We’re already seeing this play out, AT&T and Verizon are running their classic playbook — launch a new plan and then force migration through price increases on legacy plans. Even T-Mobile, the famous Un-carrier, has hinted they will begin to raise prices.
There’s also a need for the industry to earn a return on their massive 5G investments. A lot of 5G use cases (driverless cars, VR etc.) have failed to take off, with the only incremental monetization coming via fixed wireless (which AT&T hasn’t even aggressively pushed). The only option left is to push price on traditional wireless plans.
Fiber continues to perform solidly, with ~30% penetration despite building ~8mn passings in the past 3 years (26mn total passings). It’s not a key to the thesis, but continued momentum in fiber will help.
I think this creates a nice set up and solid returns going forward. The one problem I’ve found is that I’m invested in AT&T… This means I get to watch new ways for a stock to go down. Whether it’s a story of how legacy lead cables could lead to liabilities of up to ~$60bn, or a mass network outage that upsets customers and requires refunds. I’m kidding (kind of), but I still see value here.
T-Mobile TMUS 0.00%↑
I own some T-Mobile; the thesis is similar to AT&T, but with a higher growth outlook and premium valuation of ~9.5x EV/Ebitda (can read original write-up here). They’re coming to the end of their merger integration and management has switched focus to returning capital via buybacks and dividends (recently initiated).
They’re showing signs of rolling out price increases (outside of their failed attempt during Q4); a quote from their Q4 cc:
Response to question from Craig Moffett on potential ARPU increases:
“Customers are getting 3x more data than just 5 years ago, and at 4x greater speeds industry-wide than 5 years ago…if there are ways for us to find optimizations in terms of how we deliver that enormous value so that we can be more competitive and more efficient at how we operate, including looking in our rate card and looking at our rate plans and looking at our policies and procedures, we'll find those opportunities.”
They’ve already increased prices for their fixed wireless service, bumping the price from $50-60 and are starting to limit speeds if users consume >1.2TB in a month. When the value provider begins to talk about pushing price, I think it’s a good bet we see some.
The business continues to see solid tailwinds in their rural and enterprise segments (postpaid and fixed wireless); their 5G network quality now allows them to compete in areas they previously had no right to win.

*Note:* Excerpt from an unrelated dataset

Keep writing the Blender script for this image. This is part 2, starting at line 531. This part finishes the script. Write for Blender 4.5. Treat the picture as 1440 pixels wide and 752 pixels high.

They’ve increased their market share in rural locations from ~13% in 2021, to ~17.5% at the end of FY23 (aiming for ~20% in FY25). The goal for the enterprise business was to grow from ~10% share to ~20% in 2025, management says they’re still on track to achieve this target as well.
I see continued Ebitda & fcf growth, with large capital returns. The biggest risks are a significant slowdown in the wireless market (risk for all players), or management tries to do something with all their newfound cash flow (e.g., acquisition of fiber player at a significant premium). Something to watch closely, but I still like the stock.
I enjoy these round-ups a lot. Thanks for doing them!
Hi Matt,
quick question:
Frontier keeps mentioning that between 2021 and 2023 they have achieved $500M in cost savings. I don't see it in their financials. Do you?